Source data:
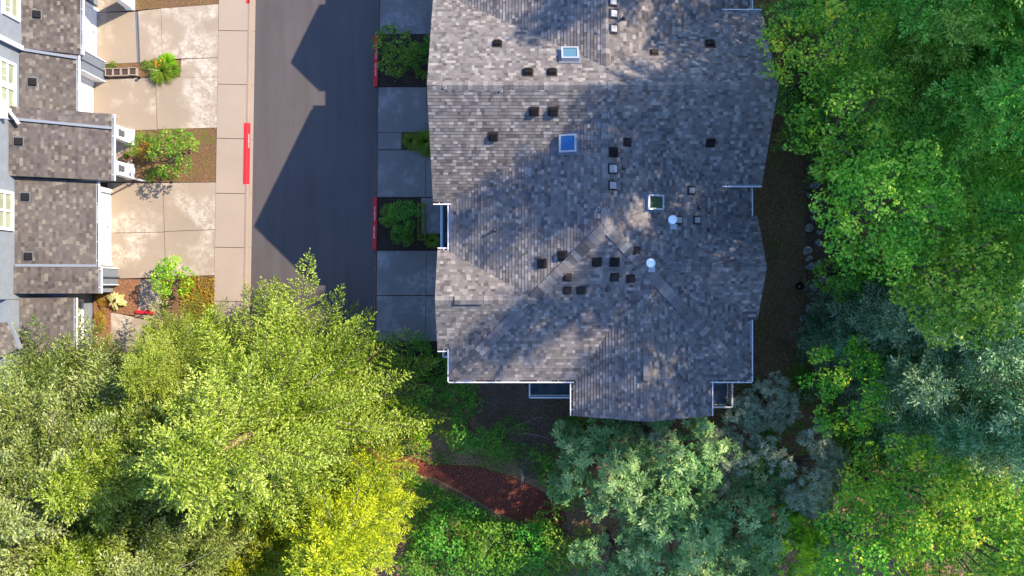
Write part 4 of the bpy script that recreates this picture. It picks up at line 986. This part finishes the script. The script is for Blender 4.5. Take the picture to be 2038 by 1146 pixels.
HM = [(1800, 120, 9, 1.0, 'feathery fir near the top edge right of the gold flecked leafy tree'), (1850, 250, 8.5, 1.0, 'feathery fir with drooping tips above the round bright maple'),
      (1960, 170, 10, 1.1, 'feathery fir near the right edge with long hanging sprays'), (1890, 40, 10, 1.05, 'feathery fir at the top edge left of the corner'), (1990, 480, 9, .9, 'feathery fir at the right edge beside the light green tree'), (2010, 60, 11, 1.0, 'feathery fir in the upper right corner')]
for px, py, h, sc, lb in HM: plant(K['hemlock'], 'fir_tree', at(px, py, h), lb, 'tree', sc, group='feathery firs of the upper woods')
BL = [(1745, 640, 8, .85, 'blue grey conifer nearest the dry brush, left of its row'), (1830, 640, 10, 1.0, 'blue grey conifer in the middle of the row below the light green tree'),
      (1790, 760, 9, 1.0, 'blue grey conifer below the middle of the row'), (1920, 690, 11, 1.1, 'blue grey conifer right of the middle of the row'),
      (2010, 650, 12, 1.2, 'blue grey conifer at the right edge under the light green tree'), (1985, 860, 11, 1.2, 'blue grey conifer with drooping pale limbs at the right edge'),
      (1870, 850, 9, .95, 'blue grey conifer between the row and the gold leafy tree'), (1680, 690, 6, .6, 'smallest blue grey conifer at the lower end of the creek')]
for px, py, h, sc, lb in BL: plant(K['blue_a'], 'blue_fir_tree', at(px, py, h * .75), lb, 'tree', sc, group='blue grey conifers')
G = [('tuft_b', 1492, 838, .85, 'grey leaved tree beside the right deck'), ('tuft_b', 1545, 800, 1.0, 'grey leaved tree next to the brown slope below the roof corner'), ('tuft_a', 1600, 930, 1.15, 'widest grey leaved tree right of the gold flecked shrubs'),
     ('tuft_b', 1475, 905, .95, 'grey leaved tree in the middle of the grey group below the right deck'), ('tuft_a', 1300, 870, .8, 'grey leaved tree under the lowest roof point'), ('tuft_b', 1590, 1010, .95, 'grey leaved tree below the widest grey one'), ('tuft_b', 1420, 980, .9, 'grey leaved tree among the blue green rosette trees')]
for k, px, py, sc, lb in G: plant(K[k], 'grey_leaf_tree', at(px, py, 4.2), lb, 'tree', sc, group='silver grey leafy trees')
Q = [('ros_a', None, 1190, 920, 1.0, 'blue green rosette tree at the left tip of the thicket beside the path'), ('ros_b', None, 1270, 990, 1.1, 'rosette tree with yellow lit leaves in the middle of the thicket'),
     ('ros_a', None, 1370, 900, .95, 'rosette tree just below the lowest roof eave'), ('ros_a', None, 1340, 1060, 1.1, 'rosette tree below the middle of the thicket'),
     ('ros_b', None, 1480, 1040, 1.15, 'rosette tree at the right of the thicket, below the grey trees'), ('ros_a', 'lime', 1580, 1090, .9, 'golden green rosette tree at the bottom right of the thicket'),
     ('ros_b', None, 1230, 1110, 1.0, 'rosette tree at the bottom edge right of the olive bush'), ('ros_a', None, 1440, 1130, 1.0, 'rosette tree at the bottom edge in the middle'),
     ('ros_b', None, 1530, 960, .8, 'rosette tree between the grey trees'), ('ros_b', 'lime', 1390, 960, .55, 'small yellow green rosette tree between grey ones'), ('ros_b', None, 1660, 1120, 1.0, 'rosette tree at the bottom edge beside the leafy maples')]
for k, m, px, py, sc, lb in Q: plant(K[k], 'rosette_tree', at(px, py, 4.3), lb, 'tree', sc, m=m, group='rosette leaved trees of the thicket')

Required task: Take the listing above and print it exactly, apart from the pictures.

Exercise result:
Write part 4 of the bpy script that recreates this picture. It picks up at line 986. This part finishes the script. The script is for Blender 4.5. Take the picture to be 2038 by 1146 pixels.
HM = [(1800, 120, 9, 1.0, 'feathery fir near the top edge right of the gold flecked leafy tree'), (1850, 250, 8.5, 1.0, 'feathery fir with drooping tips above the round bright maple'),
      (1960, 170, 10, 1.1, 'feathery fir near the right edge with long hanging sprays'), (1890, 40, 10, 1.05, 'feathery fir at the top edge left of the corner'), (1990, 480, 9, .9, 'feathery fir at the right edge beside the light green tree'), (2010, 60, 11, 1.0, 'feathery fir in the upper right corner')]
for px, py, h, sc, lb in HM: plant(K['hemlock'], 'fir_tree', at(px, py, h), lb, 'tree', sc, group='feathery firs of the upper woods')
BL = [(1745, 640, 8, .85, 'blue grey conifer nearest the dry brush, left of its row'), (1830, 640, 10, 1.0, 'blue grey conifer in the middle of the row below the light green tree'),
      (1790, 760, 9, 1.0, 'blue grey conifer below the middle of the row'), (1920, 690, 11, 1.1, 'blue grey conifer right of the middle of the row'),
      (2010, 650, 12, 1.2, 'blue grey conifer at the right edge under the light green tree'), (1985, 860, 11, 1.2, 'blue grey conifer with drooping pale limbs at the right edge'),
      (1870, 850, 9, .95, 'blue grey conifer between the row and the gold leafy tree'), (1680, 690, 6, .6, 'smallest blue grey conifer at the lower end of the creek')]
for px, py, h, sc, lb in BL: plant(K['blue_a'], 'blue_fir_tree', at(px, py, h * .75), lb, 'tree', sc, group='blue grey conifers')
G = [('tuft_b', 1492, 838, .85, 'grey leaved tree beside the right deck'), ('tuft_b', 1545, 800, 1.0, 'grey leaved tree next to the brown slope below the roof corner'), ('tuft_a', 1600, 930, 1.15, 'widest grey leaved tree right of the gold flecked shrubs'),
     ('tuft_b', 1475, 905, .95, 'grey leaved tree in the middle of the grey group below the right deck'), ('tuft_a', 1300, 870, .8, 'grey leaved tree under the lowest roof point'), ('tuft_b', 1590, 1010, .95, 'grey leaved tree below the widest grey one'), ('tuft_b', 1420, 980, .9, 'grey leaved tree among the blue green rosette trees')]
for k, px, py, sc, lb in G: plant(K[k], 'grey_leaf_tree', at(px, py, 4.2), lb, 'tree', sc, group='silver grey leafy trees')
Q = [('ros_a', None, 1190, 920, 1.0, 'blue green rosette tree at the left tip of the thicket beside the path'), ('ros_b', None, 1270, 990, 1.1, 'rosette tree with yellow lit leaves in the middle of the thicket'),
     ('ros_a', None, 1370, 900, .95, 'rosette tree just below the lowest roof eave'), ('ros_a', None, 1340, 1060, 1.1, 'rosette tree below the middle of the thicket'),
     ('ros_b', None, 1480, 1040, 1.15, 'rosette tree at the right of the thicket, below the grey trees'), ('ros_a', 'lime', 1580, 1090, .9, 'golden green rosette tree at the bottom right of the thicket'),
     ('ros_b', None, 1230, 1110, 1.0, 'rosette tree at the bottom edge right of the olive bush'), ('ros_a', None, 1440, 1130, 1.0, 'rosette tree at the bottom edge in the middle'),
     ('ros_b', None, 1530, 960, .8, 'rosette tree between the grey trees'), ('ros_b', 'lime', 1390, 960, .55, 'small yellow green rosette tree between grey ones'), ('ros_b', None, 1660, 1120, 1.0, 'rosette tree at the bottom edge beside the leafy maples')]
for k, m, px, py, sc, lb in Q: plant(K[k], 'rosette_tree', at(px, py, 4.3), lb, 'tree', sc, m=m, group='rosette leaved trees of the thicket')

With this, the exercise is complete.